Washington, D. C., November 9, 1942
White House news release.
The representative of this Government at Vichy has reported that last evening M. Laval, Chief of the Government at Vichy, notified him that diplomatic relations between Vichy and this Government had been severed. ..
The Government of the United States can do nothing about this severance of relations on the part of the Vichy Government.
Nevertheless, no act of Hitler, or of any of his puppets, can sever relations between the American people and the people of France. We have not broken relations with the French.

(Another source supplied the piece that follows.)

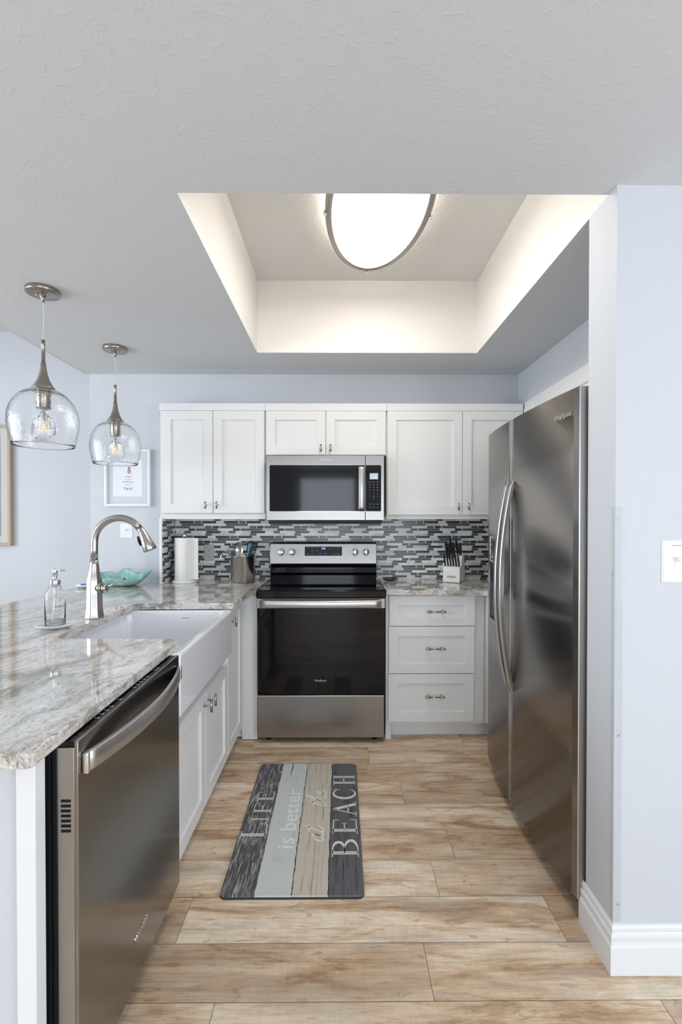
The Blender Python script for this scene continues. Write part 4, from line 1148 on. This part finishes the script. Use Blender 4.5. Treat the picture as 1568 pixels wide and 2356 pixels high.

We never will.
This Government will continue as heretofore to devote its thought, its sympathy and its aid to the rescue of the forty-five million people of France from enslavement and from a permanent loss of their liberties and free institutions.

Apart from the surprise that the USA and Vichy had maintained Diplomatic relations until so late in the war - the next day the Germans drove into Vichy - the thought that the French people needed rescuing from "enslavement and from a permanent loss of their liberties and free institutions" by their political masters seemed still to be apposite.


Very interesting, thanks.

If you have not read it already then I strongly recommend to you Alastair Horne's "Fall of France". When I read the book I could not believe what went on during the fall of France in 1940. I was similarly amazed when I read the American historian Paxton on Vichy.

I tried posting this comment earlier but it does not seem to have worked. For an excellent insight into the state of France at the outbreak of the war read Alastair Horne's "Fall of France". As for Vichy try reading Paxton.

"ASSIGNMENT TO CATASTROPHE" - GENERAL SIR EDWARD SPEARS is v good on 1940: he was Churchill's liaison man with the FRENCH GOVERNMENT.